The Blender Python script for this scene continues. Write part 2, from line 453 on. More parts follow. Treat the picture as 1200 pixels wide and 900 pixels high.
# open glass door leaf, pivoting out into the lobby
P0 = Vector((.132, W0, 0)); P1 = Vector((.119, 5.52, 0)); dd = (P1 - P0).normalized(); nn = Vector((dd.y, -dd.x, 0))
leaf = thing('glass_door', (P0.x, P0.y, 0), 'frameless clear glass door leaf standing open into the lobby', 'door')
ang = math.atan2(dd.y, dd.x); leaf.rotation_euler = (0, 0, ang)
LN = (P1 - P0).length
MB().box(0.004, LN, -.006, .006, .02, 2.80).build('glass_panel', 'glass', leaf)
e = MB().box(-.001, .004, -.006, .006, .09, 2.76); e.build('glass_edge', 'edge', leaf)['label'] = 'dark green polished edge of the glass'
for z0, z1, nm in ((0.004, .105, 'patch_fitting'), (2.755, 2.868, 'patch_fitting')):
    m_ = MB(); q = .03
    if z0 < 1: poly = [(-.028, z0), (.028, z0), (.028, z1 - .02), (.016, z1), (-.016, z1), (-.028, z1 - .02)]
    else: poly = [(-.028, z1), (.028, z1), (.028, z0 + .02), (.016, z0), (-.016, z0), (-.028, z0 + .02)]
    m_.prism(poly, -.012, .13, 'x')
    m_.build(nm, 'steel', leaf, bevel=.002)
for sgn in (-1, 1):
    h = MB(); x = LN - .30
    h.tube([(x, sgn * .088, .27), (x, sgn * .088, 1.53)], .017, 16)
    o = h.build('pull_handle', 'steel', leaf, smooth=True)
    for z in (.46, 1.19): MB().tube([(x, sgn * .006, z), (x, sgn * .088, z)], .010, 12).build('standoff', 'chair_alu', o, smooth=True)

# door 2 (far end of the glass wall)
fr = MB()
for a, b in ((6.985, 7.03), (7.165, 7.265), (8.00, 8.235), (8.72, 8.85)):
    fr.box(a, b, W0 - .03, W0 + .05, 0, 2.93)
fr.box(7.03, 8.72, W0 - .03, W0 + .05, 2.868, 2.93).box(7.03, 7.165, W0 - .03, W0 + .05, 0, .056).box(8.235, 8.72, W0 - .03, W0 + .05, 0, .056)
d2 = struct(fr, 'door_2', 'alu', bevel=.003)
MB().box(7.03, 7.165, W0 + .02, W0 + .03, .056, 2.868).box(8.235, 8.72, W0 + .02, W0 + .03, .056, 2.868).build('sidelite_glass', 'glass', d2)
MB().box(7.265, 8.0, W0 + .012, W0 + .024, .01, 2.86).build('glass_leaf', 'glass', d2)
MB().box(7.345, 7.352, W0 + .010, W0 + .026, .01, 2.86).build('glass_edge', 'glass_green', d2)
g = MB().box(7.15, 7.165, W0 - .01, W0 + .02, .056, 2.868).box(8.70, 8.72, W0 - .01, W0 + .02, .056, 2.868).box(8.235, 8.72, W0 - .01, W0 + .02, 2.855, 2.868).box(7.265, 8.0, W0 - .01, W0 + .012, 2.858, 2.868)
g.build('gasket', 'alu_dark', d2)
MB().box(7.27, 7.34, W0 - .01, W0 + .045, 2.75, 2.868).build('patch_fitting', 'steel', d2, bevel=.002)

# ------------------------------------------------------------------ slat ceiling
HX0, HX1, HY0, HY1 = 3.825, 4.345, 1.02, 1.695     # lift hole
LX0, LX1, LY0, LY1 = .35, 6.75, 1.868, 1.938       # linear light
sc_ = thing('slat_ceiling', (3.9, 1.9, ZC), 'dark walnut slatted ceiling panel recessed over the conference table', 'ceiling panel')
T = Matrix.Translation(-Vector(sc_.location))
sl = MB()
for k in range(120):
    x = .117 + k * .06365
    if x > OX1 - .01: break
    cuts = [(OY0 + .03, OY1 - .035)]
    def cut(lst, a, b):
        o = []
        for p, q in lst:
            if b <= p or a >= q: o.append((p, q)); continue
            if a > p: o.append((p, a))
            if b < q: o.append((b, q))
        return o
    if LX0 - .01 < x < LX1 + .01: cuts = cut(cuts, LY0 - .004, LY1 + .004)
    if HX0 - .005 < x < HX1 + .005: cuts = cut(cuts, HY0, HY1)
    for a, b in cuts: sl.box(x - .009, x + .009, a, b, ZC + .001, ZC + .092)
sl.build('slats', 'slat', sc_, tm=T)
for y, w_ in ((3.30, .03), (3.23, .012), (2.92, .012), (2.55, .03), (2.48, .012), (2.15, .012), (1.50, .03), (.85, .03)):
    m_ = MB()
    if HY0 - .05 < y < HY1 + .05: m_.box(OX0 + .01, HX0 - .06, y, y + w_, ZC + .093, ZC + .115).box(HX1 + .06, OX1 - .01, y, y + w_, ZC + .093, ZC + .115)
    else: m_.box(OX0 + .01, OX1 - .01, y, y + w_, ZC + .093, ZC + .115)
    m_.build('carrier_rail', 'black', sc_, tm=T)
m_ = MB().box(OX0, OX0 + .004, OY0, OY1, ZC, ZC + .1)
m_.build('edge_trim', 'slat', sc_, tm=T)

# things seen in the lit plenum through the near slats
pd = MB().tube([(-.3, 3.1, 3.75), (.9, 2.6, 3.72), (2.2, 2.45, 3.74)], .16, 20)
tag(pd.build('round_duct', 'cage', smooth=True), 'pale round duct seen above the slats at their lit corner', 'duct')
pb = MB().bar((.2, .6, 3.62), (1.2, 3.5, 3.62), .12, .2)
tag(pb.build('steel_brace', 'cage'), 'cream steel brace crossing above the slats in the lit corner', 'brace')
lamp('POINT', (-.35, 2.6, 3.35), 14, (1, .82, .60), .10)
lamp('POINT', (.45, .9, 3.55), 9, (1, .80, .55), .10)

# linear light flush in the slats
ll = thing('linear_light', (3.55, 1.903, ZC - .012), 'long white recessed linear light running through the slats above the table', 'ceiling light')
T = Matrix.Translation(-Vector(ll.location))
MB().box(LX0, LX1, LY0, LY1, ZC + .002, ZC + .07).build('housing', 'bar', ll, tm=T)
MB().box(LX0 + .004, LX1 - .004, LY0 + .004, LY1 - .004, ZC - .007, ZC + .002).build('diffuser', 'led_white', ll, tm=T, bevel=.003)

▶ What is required
From the very first line of the data through the line with "for z in (.46, 1.19): MB().tube([(x, sgn" in it, please reproduce each line exactly and output nothing more.

▶ The reply
The Blender Python script for this scene continues. Write part 2, from line 453 on. More parts follow. Treat the picture as 1200 pixels wide and 900 pixels high.
# open glass door leaf, pivoting out into the lobby
P0 = Vector((.132, W0, 0)); P1 = Vector((.119, 5.52, 0)); dd = (P1 - P0).normalized(); nn = Vector((dd.y, -dd.x, 0))
leaf = thing('glass_door', (P0.x, P0.y, 0), 'frameless clear glass door leaf standing open into the lobby', 'door')
ang = math.atan2(dd.y, dd.x); leaf.rotation_euler = (0, 0, ang)
LN = (P1 - P0).length
MB().box(0.004, LN, -.006, .006, .02, 2.80).build('glass_panel', 'glass', leaf)
e = MB().box(-.001, .004, -.006, .006, .09, 2.76); e.build('glass_edge', 'edge', leaf)['label'] = 'dark green polished edge of the glass'
for z0, z1, nm in ((0.004, .105, 'patch_fitting'), (2.755, 2.868, 'patch_fitting')):
    m_ = MB(); q = .03
    if z0 < 1: poly = [(-.028, z0), (.028, z0), (.028, z1 - .02), (.016, z1), (-.016, z1), (-.028, z1 - .02)]
    else: poly = [(-.028, z1), (.028, z1), (.028, z0 + .02), (.016, z0), (-.016, z0), (-.028, z0 + .02)]
    m_.prism(poly, -.012, .13, 'x')
    m_.build(nm, 'steel', leaf, bevel=.002)
for sgn in (-1, 1):
    h = MB(); x = LN - .30
    h.tube([(x, sgn * .088, .27), (x, sgn * .088, 1.53)], .017, 16)
    o = h.build('pull_handle', 'steel', leaf, smooth=True)
    for z in (.46, 1.19): MB().tube([(x, sgn * .006, z), (x, sgn * .088, z)], .010, 12).build('standoff', 'chair_alu', o, smooth=True)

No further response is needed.